FIRST THE CULTIVATED APPEARANCE:
We are told that the main aim of Plan Colombia is to eradicate coca
production and the drug trade, so that an alternative economy can be
developed -- one that will benefit all legitimate sectors of Colombian
society. We are told that the herbicide being used to eradicate
the coca fields -- glyphosate or Ultra-Round-Up -- is safe for people
and the environment, that it is only detrimental to the plants it falls
on. We are told that the Colombian military has largely reformed
itself from its previous abuse of human rights, and is earnestly
fighting both the paramilitaries of the Right and the guerrillas of the
Left. For all these reasons, we are told that the Colombian
military is deserving of the approximately $800 million in military aid
it recently received from the US, for the express purpose of fighting
the drug war. So we're told.
NOW, THE REALITY ON THE GROUND:
Colombia has a drug problem all right,
and all three armed factions -- the government's military, the
paramilitaries and the guerrillas -- have been profiting from it. To the
exact extent that the Colombian military's abuses have declined, the
paramilitary's abuses have increased. In fact, the military and
paramilitaries work hand-in-glove, and show a consistent contempt for
human rights. This cooperative and deadly relationship continues to be
documented by the UN Commissioner for Human Rights as well as by Amnesty
International, who reports that the security forces "facilitate
paramilitary operations" by withdrawing from targeted areas,
or even preventing humanitarian and other agencies from "gaining
access to civilian communities at risk." In the last five
years, several thousand civilians have been killed by paramilitary
groups.
SOME MORE REALITY: The fumigation
effort has not been restricted to coca crops, and there is already
evidence of environmental destruction, as well as serious health side
effects for the peasants in the vicinity of the fumigation. It
appears very likely that the soil will not sustain future crops, coca or
alternative. All of which creates the conditions for a massive
displacement of peasants, already more than 1-1/2 million -- which, if
you think about it, serves to make the land available to oil companies.
THIS IS NO COINCIDENCE! Sgt.
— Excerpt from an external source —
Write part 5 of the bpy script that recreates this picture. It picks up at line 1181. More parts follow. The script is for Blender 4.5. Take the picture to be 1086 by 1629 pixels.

Stan
Goff, who recently retired from the US Special Forces Intelligence unit
which has been training Colombia's anti-narcotics battalions, has
stated, "The main interest of the US is oil.... We never mentioned
the words coca or narco-trafficker in our training." He
further stated that the main purpose of Plan Colombia is "defending
the operations of Occidental, British Petroleum and Texas Petroleum, and
securing control of future Colombian fields." ... And
finally, let's not forget that last year alone 129 Colombian trade
unionists were murdered, and already more than 25 this year --
further evidence that the real policy intent is to eradicate -- not
just coca -- but attempts at real economic democracy.
Truly, it is heartbreaking, but let me
close by offering some good news: Together with the people of
Latin America, we can change this unjust situation! In the face of
so much atrocity, that might sound crazy, but consider this:
WHY would there be such a concerted effort to keep us MESMERIZED
regarding US policy, if the prospect of our THINKING CLEARLY posed no
threat? So I want to remind you today of your power, and -- for
those of you who haven't yet experienced it -- I also want to tell you
that there is great joy to be had in facing down these difficult truths,
and in choosing CONSCIOUS SOLIDARITY with the poor over UNCONSCIOUS
COLLUSION with privilege. So, please, do that homework I mentioned
earlier, and then help us close the School of the Americas -- by any
name, and help us change the anti-democratic policies it serves.